● Information provided

--- start ---

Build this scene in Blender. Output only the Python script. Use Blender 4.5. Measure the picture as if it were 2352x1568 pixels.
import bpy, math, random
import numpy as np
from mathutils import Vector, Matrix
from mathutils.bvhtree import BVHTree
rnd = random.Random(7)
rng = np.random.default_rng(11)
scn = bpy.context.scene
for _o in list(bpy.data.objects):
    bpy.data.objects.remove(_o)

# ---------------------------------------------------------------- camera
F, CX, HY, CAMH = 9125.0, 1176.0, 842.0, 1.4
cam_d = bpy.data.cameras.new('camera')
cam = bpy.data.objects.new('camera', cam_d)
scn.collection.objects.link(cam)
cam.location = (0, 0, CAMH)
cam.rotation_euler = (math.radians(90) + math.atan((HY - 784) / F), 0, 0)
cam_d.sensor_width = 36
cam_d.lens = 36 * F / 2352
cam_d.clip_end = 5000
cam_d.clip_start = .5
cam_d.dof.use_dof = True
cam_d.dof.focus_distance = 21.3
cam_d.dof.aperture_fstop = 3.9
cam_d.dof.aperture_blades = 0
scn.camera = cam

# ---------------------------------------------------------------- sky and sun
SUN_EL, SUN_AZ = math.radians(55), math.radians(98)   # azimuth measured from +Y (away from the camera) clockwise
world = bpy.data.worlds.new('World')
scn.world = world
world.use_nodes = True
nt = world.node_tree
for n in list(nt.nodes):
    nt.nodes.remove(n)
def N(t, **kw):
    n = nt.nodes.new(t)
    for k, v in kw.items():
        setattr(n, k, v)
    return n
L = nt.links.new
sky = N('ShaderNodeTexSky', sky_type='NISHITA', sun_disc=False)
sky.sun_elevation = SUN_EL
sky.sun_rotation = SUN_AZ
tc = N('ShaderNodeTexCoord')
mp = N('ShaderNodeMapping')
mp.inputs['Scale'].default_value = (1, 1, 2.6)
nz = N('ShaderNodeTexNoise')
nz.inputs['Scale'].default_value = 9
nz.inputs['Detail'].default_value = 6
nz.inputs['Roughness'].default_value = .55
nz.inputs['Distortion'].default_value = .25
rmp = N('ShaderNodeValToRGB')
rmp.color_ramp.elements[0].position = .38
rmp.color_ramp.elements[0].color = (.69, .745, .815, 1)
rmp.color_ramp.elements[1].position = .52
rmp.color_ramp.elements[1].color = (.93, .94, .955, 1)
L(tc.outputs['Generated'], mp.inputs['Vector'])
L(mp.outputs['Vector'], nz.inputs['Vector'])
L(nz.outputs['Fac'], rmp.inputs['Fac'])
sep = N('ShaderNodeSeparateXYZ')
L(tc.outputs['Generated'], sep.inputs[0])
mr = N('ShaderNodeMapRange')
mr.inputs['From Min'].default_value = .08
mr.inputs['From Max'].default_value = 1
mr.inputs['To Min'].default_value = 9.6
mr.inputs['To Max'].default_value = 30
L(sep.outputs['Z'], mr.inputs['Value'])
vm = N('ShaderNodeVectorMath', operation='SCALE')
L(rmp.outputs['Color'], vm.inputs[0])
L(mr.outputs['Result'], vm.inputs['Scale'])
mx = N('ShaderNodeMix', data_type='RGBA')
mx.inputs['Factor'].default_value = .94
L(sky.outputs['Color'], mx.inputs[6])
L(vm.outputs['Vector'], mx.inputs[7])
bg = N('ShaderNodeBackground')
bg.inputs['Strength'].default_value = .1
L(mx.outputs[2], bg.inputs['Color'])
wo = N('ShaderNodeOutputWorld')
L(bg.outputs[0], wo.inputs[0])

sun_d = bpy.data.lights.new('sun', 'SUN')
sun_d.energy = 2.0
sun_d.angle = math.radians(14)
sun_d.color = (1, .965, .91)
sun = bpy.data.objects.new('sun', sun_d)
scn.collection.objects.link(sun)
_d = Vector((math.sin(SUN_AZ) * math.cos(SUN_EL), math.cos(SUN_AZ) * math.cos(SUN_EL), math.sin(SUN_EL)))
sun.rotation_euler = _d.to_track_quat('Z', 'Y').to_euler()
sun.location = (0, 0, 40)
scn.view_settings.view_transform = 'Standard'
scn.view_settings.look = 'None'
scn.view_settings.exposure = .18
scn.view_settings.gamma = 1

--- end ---

● Exercise instructions
Reproduce the data, keeping every line exactly the same.

● Written solution
Build this scene in Blender. Output only the Python script. Use Blender 4.5. Measure the picture as if it were 2352x1568 pixels.
import bpy, math, random
import numpy as np
from mathutils import Vector, Matrix
from mathutils.bvhtree import BVHTree
rnd = random.Random(7)
rng = np.random.default_rng(11)
scn = bpy.context.scene
for _o in list(bpy.data.objects):
    bpy.data.objects.remove(_o)

# ---------------------------------------------------------------- camera
F, CX, HY, CAMH = 9125.0, 1176.0, 842.0, 1.4
cam_d = bpy.data.cameras.new('camera')
cam = bpy.data.objects.new('camera', cam_d)
scn.collection.objects.link(cam)
cam.location = (0, 0, CAMH)
cam.rotation_euler = (math.radians(90) + math.atan((HY - 784) / F), 0, 0)
cam_d.sensor_width = 36
cam_d.lens = 36 * F / 2352
cam_d.clip_end = 5000
cam_d.clip_start = .5
cam_d.dof.use_dof = True
cam_d.dof.focus_distance = 21.3
cam_d.dof.aperture_fstop = 3.9
cam_d.dof.aperture_blades = 0
scn.camera = cam

# ---------------------------------------------------------------- sky and sun
SUN_EL, SUN_AZ = math.radians(55), math.radians(98)   # azimuth measured from +Y (away from the camera) clockwise
world = bpy.data.worlds.new('World')
scn.world = world
world.use_nodes = True
nt = world.node_tree
for n in list(nt.nodes):
    nt.nodes.remove(n)
def N(t, **kw):
    n = nt.nodes.new(t)
    for k, v in kw.items():
        setattr(n, k, v)
    return n
L = nt.links.new
sky = N('ShaderNodeTexSky', sky_type='NISHITA', sun_disc=False)
sky.sun_elevation = SUN_EL
sky.sun_rotation = SUN_AZ
tc = N('ShaderNodeTexCoord')
mp = N('ShaderNodeMapping')
mp.inputs['Scale'].default_value = (1, 1, 2.6)
nz = N('ShaderNodeTexNoise')
nz.inputs['Scale'].default_value = 9
nz.inputs['Detail'].default_value = 6
nz.inputs['Roughness'].default_value = .55
nz.inputs['Distortion'].default_value = .25
rmp = N('ShaderNodeValToRGB')
rmp.color_ramp.elements[0].position = .38
rmp.color_ramp.elements[0].color = (.69, .745, .815, 1)
rmp.color_ramp.elements[1].position = .52
rmp.color_ramp.elements[1].color = (.93, .94, .955, 1)
L(tc.outputs['Generated'], mp.inputs['Vector'])
L(mp.outputs['Vector'], nz.inputs['Vector'])
L(nz.outputs['Fac'], rmp.inputs['Fac'])
sep = N('ShaderNodeSeparateXYZ')
L(tc.outputs['Generated'], sep.inputs[0])
mr = N('ShaderNodeMapRange')
mr.inputs['From Min'].default_value = .08
mr.inputs['From Max'].default_value = 1
mr.inputs['To Min'].default_value = 9.6
mr.inputs['To Max'].default_value = 30
L(sep.outputs['Z'], mr.inputs['Value'])
vm = N('ShaderNodeVectorMath', operation='SCALE')
L(rmp.outputs['Color'], vm.inputs[0])
L(mr.outputs['Result'], vm.inputs['Scale'])
mx = N('ShaderNodeMix', data_type='RGBA')
mx.inputs['Factor'].default_value = .94
L(sky.outputs['Color'], mx.inputs[6])
L(vm.outputs['Vector'], mx.inputs[7])
bg = N('ShaderNodeBackground')
bg.inputs['Strength'].default_value = .1
L(mx.outputs[2], bg.inputs['Color'])
wo = N('ShaderNodeOutputWorld')
L(bg.outputs[0], wo.inputs[0])

sun_d = bpy.data.lights.new('sun', 'SUN')
sun_d.energy = 2.0
sun_d.angle = math.radians(14)
sun_d.color = (1, .965, .91)
sun = bpy.data.objects.new('sun', sun_d)
scn.collection.objects.link(sun)
_d = Vector((math.sin(SUN_AZ) * math.cos(SUN_EL), math.cos(SUN_AZ) * math.cos(SUN_EL), math.sin(SUN_EL)))
sun.rotation_euler = _d.to_track_quat('Z', 'Y').to_euler()
sun.location = (0, 0, 40)
scn.view_settings.view_transform = 'Standard'
scn.view_settings.look = 'None'
scn.view_settings.exposure = .18
scn.view_settings.gamma = 1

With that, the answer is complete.